**Task details:**
Print the whole listing exactly.

**The data:**
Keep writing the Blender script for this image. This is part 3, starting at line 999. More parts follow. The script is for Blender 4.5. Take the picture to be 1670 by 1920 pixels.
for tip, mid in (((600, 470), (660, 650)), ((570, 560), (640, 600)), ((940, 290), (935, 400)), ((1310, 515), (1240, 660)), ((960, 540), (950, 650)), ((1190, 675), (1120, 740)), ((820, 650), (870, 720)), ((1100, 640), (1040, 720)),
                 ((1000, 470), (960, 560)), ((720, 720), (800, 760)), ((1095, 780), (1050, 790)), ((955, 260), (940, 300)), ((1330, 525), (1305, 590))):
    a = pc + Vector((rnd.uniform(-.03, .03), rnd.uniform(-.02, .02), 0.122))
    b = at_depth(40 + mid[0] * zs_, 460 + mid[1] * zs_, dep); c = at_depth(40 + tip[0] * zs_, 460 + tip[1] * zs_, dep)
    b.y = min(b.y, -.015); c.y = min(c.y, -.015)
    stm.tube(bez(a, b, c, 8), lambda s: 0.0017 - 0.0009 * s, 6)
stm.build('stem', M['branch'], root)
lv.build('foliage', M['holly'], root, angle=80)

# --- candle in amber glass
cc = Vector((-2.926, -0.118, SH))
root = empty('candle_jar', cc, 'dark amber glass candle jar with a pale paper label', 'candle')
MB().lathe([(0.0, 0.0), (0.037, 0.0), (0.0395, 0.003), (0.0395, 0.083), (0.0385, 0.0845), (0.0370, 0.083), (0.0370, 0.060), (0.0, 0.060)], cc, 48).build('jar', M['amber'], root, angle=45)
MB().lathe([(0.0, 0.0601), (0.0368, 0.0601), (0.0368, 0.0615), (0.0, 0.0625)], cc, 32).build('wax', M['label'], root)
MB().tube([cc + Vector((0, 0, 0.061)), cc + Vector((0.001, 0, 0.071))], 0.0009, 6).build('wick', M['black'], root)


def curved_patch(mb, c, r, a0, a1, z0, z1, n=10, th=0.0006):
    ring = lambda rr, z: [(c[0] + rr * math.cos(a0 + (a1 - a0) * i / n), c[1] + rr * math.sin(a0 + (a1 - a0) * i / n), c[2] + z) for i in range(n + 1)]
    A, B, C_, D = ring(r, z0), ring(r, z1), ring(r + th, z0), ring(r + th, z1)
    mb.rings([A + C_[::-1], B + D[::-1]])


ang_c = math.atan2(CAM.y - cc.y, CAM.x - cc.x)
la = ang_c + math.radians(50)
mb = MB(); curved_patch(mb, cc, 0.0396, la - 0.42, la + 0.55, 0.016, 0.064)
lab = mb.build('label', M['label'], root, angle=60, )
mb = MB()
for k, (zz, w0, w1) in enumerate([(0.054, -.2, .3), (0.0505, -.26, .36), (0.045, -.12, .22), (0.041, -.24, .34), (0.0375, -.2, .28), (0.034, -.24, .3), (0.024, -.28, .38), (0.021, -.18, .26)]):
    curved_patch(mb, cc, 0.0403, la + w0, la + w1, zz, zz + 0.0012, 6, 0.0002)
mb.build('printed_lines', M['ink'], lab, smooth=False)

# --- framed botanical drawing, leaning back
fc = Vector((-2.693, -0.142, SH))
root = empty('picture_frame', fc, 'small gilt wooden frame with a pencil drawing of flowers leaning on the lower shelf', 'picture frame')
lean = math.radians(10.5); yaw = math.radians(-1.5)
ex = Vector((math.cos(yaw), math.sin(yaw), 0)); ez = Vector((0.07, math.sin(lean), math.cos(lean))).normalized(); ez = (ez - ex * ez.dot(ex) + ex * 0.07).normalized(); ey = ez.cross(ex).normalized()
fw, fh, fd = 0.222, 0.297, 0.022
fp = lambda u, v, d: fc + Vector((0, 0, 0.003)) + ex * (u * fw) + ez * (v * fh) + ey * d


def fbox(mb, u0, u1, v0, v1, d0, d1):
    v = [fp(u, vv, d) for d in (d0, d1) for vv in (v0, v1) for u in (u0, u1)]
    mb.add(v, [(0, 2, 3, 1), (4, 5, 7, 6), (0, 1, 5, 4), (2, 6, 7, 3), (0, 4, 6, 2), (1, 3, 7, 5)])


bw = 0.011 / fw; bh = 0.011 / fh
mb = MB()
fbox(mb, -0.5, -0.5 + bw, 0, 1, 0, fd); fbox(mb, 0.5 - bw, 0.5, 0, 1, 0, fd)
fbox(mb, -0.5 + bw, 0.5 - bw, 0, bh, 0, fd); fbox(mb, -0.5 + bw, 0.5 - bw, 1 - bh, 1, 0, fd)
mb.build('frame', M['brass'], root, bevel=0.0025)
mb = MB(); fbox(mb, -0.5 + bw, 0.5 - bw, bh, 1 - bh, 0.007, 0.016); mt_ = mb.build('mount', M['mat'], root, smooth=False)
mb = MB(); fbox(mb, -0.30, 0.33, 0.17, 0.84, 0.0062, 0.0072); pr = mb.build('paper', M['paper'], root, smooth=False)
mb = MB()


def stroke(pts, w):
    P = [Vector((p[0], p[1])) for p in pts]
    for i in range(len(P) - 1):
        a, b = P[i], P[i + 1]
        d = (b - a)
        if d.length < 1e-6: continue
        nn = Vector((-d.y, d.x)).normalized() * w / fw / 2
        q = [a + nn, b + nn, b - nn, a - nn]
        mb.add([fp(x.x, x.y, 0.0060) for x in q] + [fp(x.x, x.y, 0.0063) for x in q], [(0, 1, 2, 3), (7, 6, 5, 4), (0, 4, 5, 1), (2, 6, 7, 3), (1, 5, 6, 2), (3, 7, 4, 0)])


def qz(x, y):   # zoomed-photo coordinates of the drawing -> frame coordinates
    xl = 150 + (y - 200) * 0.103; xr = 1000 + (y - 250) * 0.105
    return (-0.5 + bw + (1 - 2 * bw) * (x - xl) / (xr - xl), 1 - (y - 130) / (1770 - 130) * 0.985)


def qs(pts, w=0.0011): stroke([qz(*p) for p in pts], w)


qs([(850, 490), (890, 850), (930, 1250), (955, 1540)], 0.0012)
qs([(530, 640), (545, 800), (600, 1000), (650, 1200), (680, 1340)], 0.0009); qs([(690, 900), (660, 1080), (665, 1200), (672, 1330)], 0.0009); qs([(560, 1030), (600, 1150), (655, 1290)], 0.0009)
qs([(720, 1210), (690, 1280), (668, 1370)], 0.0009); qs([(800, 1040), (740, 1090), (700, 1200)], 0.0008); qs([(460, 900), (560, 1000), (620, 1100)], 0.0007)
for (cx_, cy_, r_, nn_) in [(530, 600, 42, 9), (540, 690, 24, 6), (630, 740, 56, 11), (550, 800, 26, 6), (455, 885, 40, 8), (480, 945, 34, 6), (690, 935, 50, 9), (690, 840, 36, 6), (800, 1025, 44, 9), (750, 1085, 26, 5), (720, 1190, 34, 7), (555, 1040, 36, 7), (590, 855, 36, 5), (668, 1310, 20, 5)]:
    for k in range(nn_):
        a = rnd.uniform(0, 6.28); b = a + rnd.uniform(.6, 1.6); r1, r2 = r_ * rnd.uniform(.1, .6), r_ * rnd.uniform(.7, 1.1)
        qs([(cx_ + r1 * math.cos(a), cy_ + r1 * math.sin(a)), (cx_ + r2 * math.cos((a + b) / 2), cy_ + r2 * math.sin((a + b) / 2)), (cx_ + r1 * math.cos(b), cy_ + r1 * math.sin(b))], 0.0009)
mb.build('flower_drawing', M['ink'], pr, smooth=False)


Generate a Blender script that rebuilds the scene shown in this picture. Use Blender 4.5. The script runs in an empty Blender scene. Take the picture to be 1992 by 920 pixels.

**Answer to this exercise:**
Keep writing the Blender script for this image. This is part 3, starting at line 999. More parts follow. The script is for Blender 4.5. Take the picture to be 1670 by 1920 pixels.
for tip, mid in (((600, 470), (660, 650)), ((570, 560), (640, 600)), ((940, 290), (935, 400)), ((1310, 515), (1240, 660)), ((960, 540), (950, 650)), ((1190, 675), (1120, 740)), ((820, 650), (870, 720)), ((1100, 640), (1040, 720)),
                 ((1000, 470), (960, 560)), ((720, 720), (800, 760)), ((1095, 780), (1050, 790)), ((955, 260), (940, 300)), ((1330, 525), (1305, 590))):
    a = pc + Vector((rnd.uniform(-.03, .03), rnd.uniform(-.02, .02), 0.122))
    b = at_depth(40 + mid[0] * zs_, 460 + mid[1] * zs_, dep); c = at_depth(40 + tip[0] * zs_, 460 + tip[1] * zs_, dep)
    b.y = min(b.y, -.015); c.y = min(c.y, -.015)
    stm.tube(bez(a, b, c, 8), lambda s: 0.0017 - 0.0009 * s, 6)
stm.build('stem', M['branch'], root)
lv.build('foliage', M['holly'], root, angle=80)

# --- candle in amber glass
cc = Vector((-2.926, -0.118, SH))
root = empty('candle_jar', cc, 'dark amber glass candle jar with a pale paper label', 'candle')
MB().lathe([(0.0, 0.0), (0.037, 0.0), (0.0395, 0.003), (0.0395, 0.083), (0.0385, 0.0845), (0.0370, 0.083), (0.0370, 0.060), (0.0, 0.060)], cc, 48).build('jar', M['amber'], root, angle=45)
MB().lathe([(0.0, 0.0601), (0.0368, 0.0601), (0.0368, 0.0615), (0.0, 0.0625)], cc, 32).build('wax', M['label'], root)
MB().tube([cc + Vector((0, 0, 0.061)), cc + Vector((0.001, 0, 0.071))], 0.0009, 6).build('wick', M['black'], root)


def curved_patch(mb, c, r, a0, a1, z0, z1, n=10, th=0.0006):
    ring = lambda rr, z: [(c[0] + rr * math.cos(a0 + (a1 - a0) * i / n), c[1] + rr * math.sin(a0 + (a1 - a0) * i / n), c[2] + z) for i in range(n + 1)]
    A, B, C_, D = ring(r, z0), ring(r, z1), ring(r + th, z0), ring(r + th, z1)
    mb.rings([A + C_[::-1], B + D[::-1]])


ang_c = math.atan2(CAM.y - cc.y, CAM.x - cc.x)
la = ang_c + math.radians(50)
mb = MB(); curved_patch(mb, cc, 0.0396, la - 0.42, la + 0.55, 0.016, 0.064)
lab = mb.build('label', M['label'], root, angle=60, )
mb = MB()
for k, (zz, w0, w1) in enumerate([(0.054, -.2, .3), (0.0505, -.26, .36), (0.045, -.12, .22), (0.041, -.24, .34), (0.0375, -.2, .28), (0.034, -.24, .3), (0.024, -.28, .38), (0.021, -.18, .26)]):
    curved_patch(mb, cc, 0.0403, la + w0, la + w1, zz, zz + 0.0012, 6, 0.0002)
mb.build('printed_lines', M['ink'], lab, smooth=False)

# --- framed botanical drawing, leaning back
fc = Vector((-2.693, -0.142, SH))
root = empty('picture_frame', fc, 'small gilt wooden frame with a pencil drawing of flowers leaning on the lower shelf', 'picture frame')
lean = math.radians(10.5); yaw = math.radians(-1.5)
ex = Vector((math.cos(yaw), math.sin(yaw), 0)); ez = Vector((0.07, math.sin(lean), math.cos(lean))).normalized(); ez = (ez - ex * ez.dot(ex) + ex * 0.07).normalized(); ey = ez.cross(ex).normalized()
fw, fh, fd = 0.222, 0.297, 0.022
fp = lambda u, v, d: fc + Vector((0, 0, 0.003)) + ex * (u * fw) + ez * (v * fh) + ey * d


def fbox(mb, u0, u1, v0, v1, d0, d1):
    v = [fp(u, vv, d) for d in (d0, d1) for vv in (v0, v1) for u in (u0, u1)]
    mb.add(v, [(0, 2, 3, 1), (4, 5, 7, 6), (0, 1, 5, 4), (2, 6, 7, 3), (0, 4, 6, 2), (1, 3, 7, 5)])


bw = 0.011 / fw; bh = 0.011 / fh
mb = MB()
fbox(mb, -0.5, -0.5 + bw, 0, 1, 0, fd); fbox(mb, 0.5 - bw, 0.5, 0, 1, 0, fd)
fbox(mb, -0.5 + bw, 0.5 - bw, 0, bh, 0, fd); fbox(mb, -0.5 + bw, 0.5 - bw, 1 - bh, 1, 0, fd)
mb.build('frame', M['brass'], root, bevel=0.0025)
mb = MB(); fbox(mb, -0.5 + bw, 0.5 - bw, bh, 1 - bh, 0.007, 0.016); mt_ = mb.build('mount', M['mat'], root, smooth=False)
mb = MB(); fbox(mb, -0.30, 0.33, 0.17, 0.84, 0.0062, 0.0072); pr = mb.build('paper', M['paper'], root, smooth=False)
mb = MB()


def stroke(pts, w):
    P = [Vector((p[0], p[1])) for p in pts]
    for i in range(len(P) - 1):
        a, b = P[i], P[i + 1]
        d = (b - a)
        if d.length < 1e-6: continue
        nn = Vector((-d.y, d.x)).normalized() * w / fw / 2
        q = [a + nn, b + nn, b - nn, a - nn]
        mb.add([fp(x.x, x.y, 0.0060) for x in q] + [fp(x.x, x.y, 0.0063) for x in q], [(0, 1, 2, 3), (7, 6, 5, 4), (0, 4, 5, 1), (2, 6, 7, 3), (1, 5, 6, 2), (3, 7, 4, 0)])


def qz(x, y):   # zoomed-photo coordinates of the drawing -> frame coordinates
    xl = 150 + (y - 200) * 0.103; xr = 1000 + (y - 250) * 0.105
    return (-0.5 + bw + (1 - 2 * bw) * (x - xl) / (xr - xl), 1 - (y - 130) / (1770 - 130) * 0.985)


def qs(pts, w=0.0011): stroke([qz(*p) for p in pts], w)


qs([(850, 490), (890, 850), (930, 1250), (955, 1540)], 0.0012)
qs([(530, 640), (545, 800), (600, 1000), (650, 1200), (680, 1340)], 0.0009); qs([(690, 900), (660, 1080), (665, 1200), (672, 1330)], 0.0009); qs([(560, 1030), (600, 1150), (655, 1290)], 0.0009)
qs([(720, 1210), (690, 1280), (668, 1370)], 0.0009); qs([(800, 1040), (740, 1090), (700, 1200)], 0.0008); qs([(460, 900), (560, 1000), (620, 1100)], 0.0007)
for (cx_, cy_, r_, nn_) in [(530, 600, 42, 9), (540, 690, 24, 6), (630, 740, 56, 11), (550, 800, 26, 6), (455, 885, 40, 8), (480, 945, 34, 6), (690, 935, 50, 9), (690, 840, 36, 6), (800, 1025, 44, 9), (750, 1085, 26, 5), (720, 1190, 34, 7), (555, 1040, 36, 7), (590, 855, 36, 5), (668, 1310, 20, 5)]:
    for k in range(nn_):
        a = rnd.uniform(0, 6.28); b = a + rnd.uniform(.6, 1.6); r1, r2 = r_ * rnd.uniform(.1, .6), r_ * rnd.uniform(.7, 1.1)
        qs([(cx_ + r1 * math.cos(a), cy_ + r1 * math.sin(a)), (cx_ + r2 * math.cos((a + b) / 2), cy_ + r2 * math.sin((a + b) / 2)), (cx_ + r1 * math.cos(b), cy_ + r1 * math.sin(b))], 0.0009)
mb.build('flower_drawing', M['ink'], pr, smooth=False)


Generate a Blender script that rebuilds the scene shown in this picture. Use Blender 4.5. The script runs in an empty Blender scene. Take the picture to be 1992 by 920 pixels.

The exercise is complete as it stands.